Saya minum kopi hitam gula aren. Nas memilih kopi hitam jahe. Setelah meneguk kopinya, Nas tiba-tiba mengungkapkan kalimat yang membuat saya terkejut. "Jangan pernah bermain-main dengan Aceh. Rakyat Aceh itu sudah lelah berjejak berdarah. Untung ada orang Bugis bernama Jusuf Kalla yang berhasil meredam kemarahannya, sehingga GAM, Gerakan Aceh Merdeka, yang telah mengukir sejarah panjang pemberontakannya itu: ikhlas untuk berkompromi. Hasilnya, Alhamdulillah, kini diam dan fokus membangun daerahnya." Ungkapan Nas yang tiba-tiba ini membuat saya berpikir dalam. Ada apa, sehingga Nas berbicara serius seperti ini?

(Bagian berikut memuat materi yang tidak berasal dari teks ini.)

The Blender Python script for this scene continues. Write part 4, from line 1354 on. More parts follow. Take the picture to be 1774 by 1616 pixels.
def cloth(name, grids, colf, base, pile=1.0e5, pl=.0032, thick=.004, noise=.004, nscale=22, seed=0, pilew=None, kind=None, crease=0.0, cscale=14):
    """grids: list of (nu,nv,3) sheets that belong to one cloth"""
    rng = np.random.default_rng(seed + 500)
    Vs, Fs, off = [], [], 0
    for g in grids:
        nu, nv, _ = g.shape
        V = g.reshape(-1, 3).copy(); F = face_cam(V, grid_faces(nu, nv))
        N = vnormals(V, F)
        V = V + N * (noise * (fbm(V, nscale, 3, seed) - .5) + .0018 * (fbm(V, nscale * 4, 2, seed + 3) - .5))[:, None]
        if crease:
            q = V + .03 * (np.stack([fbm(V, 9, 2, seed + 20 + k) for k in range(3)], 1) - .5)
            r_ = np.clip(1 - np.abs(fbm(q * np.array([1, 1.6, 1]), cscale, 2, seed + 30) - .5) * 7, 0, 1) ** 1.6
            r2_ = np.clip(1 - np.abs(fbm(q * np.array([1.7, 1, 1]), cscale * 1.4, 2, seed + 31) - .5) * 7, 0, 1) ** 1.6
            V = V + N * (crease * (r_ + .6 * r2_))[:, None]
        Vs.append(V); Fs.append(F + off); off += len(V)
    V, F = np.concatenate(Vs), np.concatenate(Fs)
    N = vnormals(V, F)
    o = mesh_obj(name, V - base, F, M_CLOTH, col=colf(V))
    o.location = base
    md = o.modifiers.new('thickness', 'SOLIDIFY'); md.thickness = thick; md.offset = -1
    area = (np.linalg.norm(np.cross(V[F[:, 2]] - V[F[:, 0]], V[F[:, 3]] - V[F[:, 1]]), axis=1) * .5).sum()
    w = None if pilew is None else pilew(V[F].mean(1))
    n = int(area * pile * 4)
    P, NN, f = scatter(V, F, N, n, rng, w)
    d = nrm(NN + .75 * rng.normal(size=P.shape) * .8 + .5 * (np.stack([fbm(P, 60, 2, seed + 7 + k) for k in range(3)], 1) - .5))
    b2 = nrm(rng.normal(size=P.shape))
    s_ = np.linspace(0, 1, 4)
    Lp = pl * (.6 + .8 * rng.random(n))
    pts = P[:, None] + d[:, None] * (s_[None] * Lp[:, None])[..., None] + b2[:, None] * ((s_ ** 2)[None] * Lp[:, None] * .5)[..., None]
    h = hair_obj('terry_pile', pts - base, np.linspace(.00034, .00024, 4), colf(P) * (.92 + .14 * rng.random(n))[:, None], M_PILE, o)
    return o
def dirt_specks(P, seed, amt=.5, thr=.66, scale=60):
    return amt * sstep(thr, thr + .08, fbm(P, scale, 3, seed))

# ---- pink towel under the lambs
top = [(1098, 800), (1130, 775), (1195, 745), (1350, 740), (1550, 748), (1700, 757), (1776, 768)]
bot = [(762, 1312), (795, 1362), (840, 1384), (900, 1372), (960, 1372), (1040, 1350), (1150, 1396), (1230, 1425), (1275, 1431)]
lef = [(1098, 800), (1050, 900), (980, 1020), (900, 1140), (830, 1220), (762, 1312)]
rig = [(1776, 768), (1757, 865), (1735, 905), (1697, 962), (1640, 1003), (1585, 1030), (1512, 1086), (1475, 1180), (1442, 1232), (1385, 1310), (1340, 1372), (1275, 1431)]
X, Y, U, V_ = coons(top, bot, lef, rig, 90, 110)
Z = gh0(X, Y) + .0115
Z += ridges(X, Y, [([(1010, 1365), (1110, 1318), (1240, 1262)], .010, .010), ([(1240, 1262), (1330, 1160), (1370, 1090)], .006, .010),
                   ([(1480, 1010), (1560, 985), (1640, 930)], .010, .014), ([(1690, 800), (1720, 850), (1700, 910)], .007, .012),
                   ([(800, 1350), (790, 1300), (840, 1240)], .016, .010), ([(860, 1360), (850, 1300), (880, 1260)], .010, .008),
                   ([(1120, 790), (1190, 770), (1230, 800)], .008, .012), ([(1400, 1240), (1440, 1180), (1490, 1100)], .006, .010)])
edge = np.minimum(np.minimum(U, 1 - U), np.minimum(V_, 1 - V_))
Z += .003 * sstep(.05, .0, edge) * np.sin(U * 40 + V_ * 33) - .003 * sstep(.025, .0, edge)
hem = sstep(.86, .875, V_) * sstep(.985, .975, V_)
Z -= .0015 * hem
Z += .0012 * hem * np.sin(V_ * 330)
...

Itu, Nas melanjutkan ceritanya: lantaran kebijakan sepihak Mendagri Tito Karnavian, yang mengeluarkan kebijakan yang dinilai "tak penting-penting amat" membuat Aceh bergolak. Rakyatnya marah. Tiap hari turun jalan. Siang dan malam. Memamerkan spanduk protes dan bendera perlawanan. Amarah ini: tampaknya akan berujung kekerasan. Boleh jadi pemberontakan, karena mereka merasa telah dicurangi dan dicabik harga dirinya.

Wah, saya tambah penasaran. Terutama: ancaman rakyat Aceh itu dan kebijakan sepihak Mendagri Tito Karnavian. Saya pun membuka-buka sumber-sumber berita terpercaya dan bertanggung jawab. 

Oh, inilah yang dimaksud Nas. Tito, mantan Kapolri di era Presiden Joko Widodo, dan kini dipercaya oleh Presiden Prabowo Subianto menduduki kursi Mendagri, secara administratif, telah "menyerahkan" empat pulau yang sejak dulu dikuasai Aceh: ke Sumatera Utara.

Tentu saja, analisa saya: Aceh pasti marah. Lihatlah, dari lapisan atas hingga lapisan bawah rakyat Aceh: benar-benar bersatu membentuk GAM (Gerakan Aceh Melawan). Untung bukan: GAM (Gerakan Aceh Merdeka) yang tercatat dalam sejarah panjang itu.

Menyerahkah Tito bersama kebijakannya yang terus dilawan rakyat Aceh itu? Tampaknya dia tak bergeming. Bahkan dia menyerahkan keputusan sepihaknya kepada pemerintahan Aceh untuk menggugatnya secara hukum. Ya, begitu percaya diri dan beraninya, demi keempat pulau itu dikuasai oleh Sumatera Utara. Ada apa: ngotot banget? Tito merasa di jalan yang benar dengan pertimbangan dokumen yang dimiliki? 

Aceh tak mau melawan dengan hukum lantaran kebijakan itu lahir secara sepihak. "Keputusan Mendagri Tito wajib dibatalkan. Keempat pulau itu segera dikembalikan kepada kekuasaan Aceh." Titik! Begitulah suara-suara sumbang yang terus mendengung di seantero Aceh.

Gelombang protes kian mendesak dan memanas. Mantan Presiden Susilo Bambang Yudoyono dan Mantan Wakil Presiden Jusuf Kalla pun angkat bicara: empat pulau itu memang milik Aceh. Nah!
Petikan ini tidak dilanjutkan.